Upstreams are any project where the code/content output is integrated in the Fedora Project or JBoss.org. Student projects may draw upon or contribute to your code, through Fedora or JBoss.org.

What

  • If you have a student with an idea where you don't want to participate in the GSoC, you can have the student propose the idea through Fedora or JBoss.org if your project is already integrated with Fedora/JBoss.
  • If you want your project part of Fedora/JBoss, a student working for GSoC may be able to do that.
    • However, you may need to be the main, long term contact with Fedora/JBoss if the student doesn't stay on as a maintainer.
      • Another option is a handoff to another packager, for example.

How

  • Via packagers
  • Fedora Planet
  • Word of mouth
  • opensource.com?

Campus Ambassadors

Campus Ambassadors should work to guide new interests through this process. They should work in both generating interest in Summer of Code within the Fedora Community and also generating interest in Fedora within Summer of Code contributors.
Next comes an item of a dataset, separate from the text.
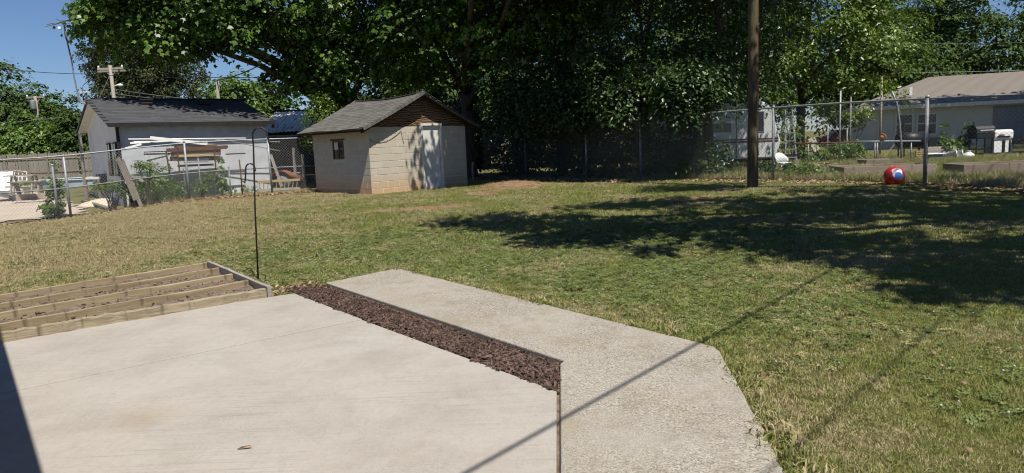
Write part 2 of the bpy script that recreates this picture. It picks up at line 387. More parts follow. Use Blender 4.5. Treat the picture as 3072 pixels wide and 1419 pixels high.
# ------------------------------------------------------------------ layout of the yard (metres)
SA = math.radians(44.6); S_C = np.array([-4.11, 20.98, .20]); S_a = np.array([math.cos(SA), math.sin(SA), 0]); S_b = np.array([-math.sin(SA), math.cos(SA), 0])
GA = math.radians(38); G_g = np.array([math.cos(GA), math.sin(GA), 0]); G_n = np.array([-math.sin(GA), math.cos(GA), 0]); G_E = np.array([-8.17, 25.2, 2.632])   # grey shed: right end of front eave
LF = [np.array([-6.35, 23.55]), np.array([-7.75, 22.95]), np.array([-9.95, 21.85]), np.array([-12.75, 20.35]), np.array([-13.95, 19.7]), np.array([-15.6, 18.9])]
RF0 = np.array([9.15, 15.5]); RFd = np.array([-.628, .778])
PATIO_FAR = [(-2.42, 7.61), (-1.405, 6.306), (-3.51, 4.634), (-6.5, 2.264), (-8.2, 3.9)]
PATIO_NEAR = [(-1.40, 6.278), (.24, 4.23), (.10, 2.2), (-.25, -2), (-8, -4), (-6.5, 2.236), (-3.51, 4.606)]
WALK = [(-2.21, 8.14), (-1.49, 8.94), (1.36, 5.15), (1.45, 5.02), (1.46, 4.9), (1.21, 3.04), (.72, -2), (-.235, -2), (.115, 2.2), (.30, 4.76), (.335, 4.82)]
MULCH = [(-2.42, 7.61), (-2.62, 7.95), (-2.21, 8.14), (.335, 4.82), (.30, 4.76), (.24, 4.23)]
BED = [(-4.19, 9.50), (-2.62, 7.5), (-6.6, 4.2), (-8.0, 5.4)]
def inside(poly, x, y):
    x = np.asarray(x); y = np.asarray(y); r = np.zeros(x.shape, bool); n = len(poly)
    for i in range(n):
        (x0, y0), (x1, y1) = poly[i], poly[(i+1) % n]
        if y0 == y1: continue
        c = ((y0 > y) != (y1 > y)) & (x < (x1-x0)*(y-y0)/(y1-y0)+x0); r ^= c
    return r
def seg_dist(x, y, p, q):
    p = np.asarray(p, float); q = np.asarray(q, float); d = q-p; t = np.clip(((x-p[0])*d[0]+(y-p[1])*d[1])/(d@d), 0, 1)
    return np.hypot(x-p[0]-t*d[0], y-p[1]-t*d[1])
class VN:
    """tileable value noise for layout masks"""
    def __init__(s, seed): s.g = np.random.default_rng(seed).random((64, 64))
    def __call__(s, x, y):
        i = np.floor(x).astype(int); j = np.floor(y).astype(int); a = ss(x-i); b = ss(y-j); g = s.g
        return (g[i % 64, j % 64]*(1-a)+g[(i+1) % 64, j % 64]*a)*(1-b)+(g[i % 64, (j+1) % 64]*(1-a)+g[(i+1) % 64, (j+1) % 64]*a)*b
vn1, vn2, vn3 = VN(1), VN(2), VN(3)
def ell(x, y, cx, cy, rx, ry, rot=0):
    c, s = math.cos(rot), math.sin(rot); X = (x-cx)*c+(y-cy)*s; Y = -(x-cx)*s+(y-cy)*c
    return np.clip(1.25-np.hypot(X/rx, Y/ry), 0, 1)
def bare(x, y):
    x = np.asarray(x, float); y = np.asarray(y, float)
    b = np.zeros(x.shape)
    rx = (x-S_C[0])*S_a[0]+(y-S_C[1])*S_a[1]; ry = (x-S_C[0])*S_b[0]+(y-S_C[1])*S_b[1]
    d = np.hypot(np.maximum(np.maximum(-rx, rx-3.78), 0), np.maximum(np.maximum(-ry, ry-3.25), 0))
    b = np.maximum(b, np.clip(1.15-d/.55, 0, 1))
    for i in range(len(LF)-1):
        b = np.maximum(b, np.clip(1.2-seg_dist(x, y, LF[i], LF[i+1])/.75, 0, 1))
    b = np.maximum(b, ell(x, y, -8.6, 21.4, 1.7, .7, .45)); b = np.maximum(b, ell(x, y, -6.6, 21.7, 1.0, .6, .3))
    b = np.maximum(b, ell(x, y, .0, 20.7, 1.5, 1.0)); b = np.maximum(b, ell(x, y, -.9, 19.2, .9, 1.0))
    b = np.maximum(b, .9*ell(x, y, -2.0, 15.9, 1.9, .75, .25)); b = np.maximum(b, ell(x, y, 3.9, 15.3, 1.1, .45))
    b = np.maximum(b, .6*ell(x, y, -3.3, 13.0, .8, .35)); b = np.maximum(b, .7*ell(x, y, 3.9, 9.6, .5, .25)); b = np.maximum(b, .7*ell(x, y, 5.2, 8.3, .45, .22))
    b = np.maximum(b, .9*ell(x, y, -2.55, 8.05, .45, .35)); b = np.maximum(b, .6*ell(x, y, -.1, 7.3, .5, .16, -.9)); b = np.maximum(b, .5*ell(x, y, 1.55, 4.2, .25, .9, .1))
    b = np.maximum(b, .75*ell(x, y, 3.3, 3.9, .5, .3))
    t = (x-RF0[0])*RFd[0]+(y-RF0[1])*RFd[1]; q = np.abs((x-RF0[0])*RFd[1]-(y-RF0[1])*RFd[0])
    b = np.maximum(b, np.clip(1.0-q/.7, 0, 1)*.9)
    b = np.maximum(b, ss((t-6.5)/3)*np.clip(1.1-(q-.5)/2.2, 0, 1)*.9)      # under the dense trees nothing grows
    fine = vn1(x*1.3+9, y*2.1+5)*.6+vn2(x*3.1, y*4.3)*.4
    return np.clip(b + np.clip((fine-.74)*2.2, 0, .5), 0, 1)

# ------------------------------------------------------------------ ground sheet
def axis(lo, a, b, hi, fine, k=1.3):
    xs = list(np.arange(a, b+1e-6, fine)); s = fine
    while xs[-1] < hi: s *= k; xs.append(xs[-1]+s)
    s = fine
    while xs[0] > lo: s *= k; xs.insert(0, xs[0]-s)
    return np.array(xs)
gx = axis(-420, -16, 12, 420, .2); gy = axis(-30, 2.4, 28, 700, .2)
XX, YY = np.meshgrid(gx, gy); ZZ = terr(XX, YY) + (vn1(XX*2, YY*2)-.5)*.02*ss((YY-9)/3)
ZZ = np.where(inside(MULCH, XX, YY), ZZ-.035, ZZ)
nx, ny = len(gx), len(gy); idx = np.arange(nx*ny).reshape(ny, nx)
Fq = np.stack([idx[:-1, :-1], idx[:-1, 1:], idx[1:, 1:], idx[1:, :-1]], -1).reshape(-1, 4)
ground = link('ground', np_mesh('ground', np.stack([XX, YY, ZZ], -1).reshape(-1, 3), Fq, M['ground'], {'bare': bare(XX, YY).ravel()}))
tag(ground, 'lawn and bare earth running from the patio to the fences', 'ground', kind='structure')

# ------------------------------------------------------------------ concrete
pat = empty('patio', (0, 0, 0)); tag(pat, 'smooth pale concrete patio in two pours', 'patio', kind='structure')
MB().prism(PATIO_FAR[::-1], -.12, 0).build('slab', M['concrete'], pat, bevel=.006, seg=2)
MB().prism(PATIO_NEAR[::-1], -.12, 0).build('slab', M['concrete'], pat, bevel=.006, seg=2)
def rag(poly, step=.16, amp=.012, seed=3, edges=None):
    r = np.random.default_rng(seed); out = []
    for i in range(len(poly)):
        p = np.array(poly[i]); q = np.array(poly[(i+1) % len(poly)]); L = np.linalg.norm(q-p); n = max(1, int(L/step)); nn = np.array([-(q-p)[1], (q-p)[0]])/L
        for k in range(n): out.append(tuple(p+(q-p)*k/n+nn*(r.normal()*amp if k and (edges is None or i in edges) else 0)))
    return out
MB().prism([(.10, 2.2), (-.25, -2), (-.235, -2), (.115, 2.2), (.31, 4.77), (.24, 4.25)][::-1], -.1, -.022).build('joint_filler', M['soil'], pat)
MB().prism([(-1.40, 6.28), (-1.41, 6.30), (-3.51, 4.63), (-6.5, 2.26), (-6.5, 2.24), (-3.51, 4.61)], -.1, -.02).build('joint_filler', M['soil'], pat)
wk = MB().prism(rag(WALK, .11, .004, 3, (1, 2, 3, 4, 5))[::-1], -.14, .004).build('walkway', M['aggregate'], None, bevel=.01, seg=2)
tag(wk, 'rough exposed-aggregate concrete walkway bending round the patio', 'walkway', kind='structure')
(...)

Campus Ambassadors should then guide new contributors in helping them get set up with mentors and helping submit their GSoC proposal.

What

  • Students can have a quality intern-like experience working with Fedora/JBoss.org.
    • Money! Code! Fame! Success! Community!
  • Sub-projects in JBoss.org and Fedora are ready to work with students.
  • This is right in your pocket, you can run with GSoC participation and make your school very successful.
  • You can make more students successful by being an additional mentor for students through the process.

How

  • Ambassadors mailing lists
  • Fedora Planet

Workflow plan

  1. Mentors with ideas/problems link to use cases from designated area of wiki.
  2. Mentors and sub-projects who want students from GSoC.
  3. Student may have pre-proposal discussion in #fedora-gsoc and/or redhat-summer googlegroup.
    • Goal is to send students to individual sub-projects or mentors immediately
  4. Student submits proposal via Google proposal application "Melange".
    • Refer to Google-hosted GSoC FAQ for more information.
  5. Mentors sign-up for redhat-summer group, redhat-summer-mentors group, and as mentors in Melange.
  6. Mentor contacts student to conduct coding test.
  7. Students take coding test; passing is a requirement to have proposal considered.
  8. Mentors review proposals.
  9. Students iterate on proposals based on mentor input.
  10. Mentors have discussions in private mentor list to reach consensus on order of proposals
    • Order of proposals matter. Google makes a cutoff on student slot count, which we don't know until the final moment; mentors need to agree the culling order.
    • If mentors cannot reach consensus, admins make the final decision.
  11. Final proposal list order is made by mentors.
  12. Students whose proposals are accepted begin working with mentors.
  13. (Extrapolate out standard GSoC workflow from here.)

Documentation needs

  • Plan
  • How to for sub-projects
  • Admin help docs


Infrastructure needs

  • test servers (a lot) - special needs for more?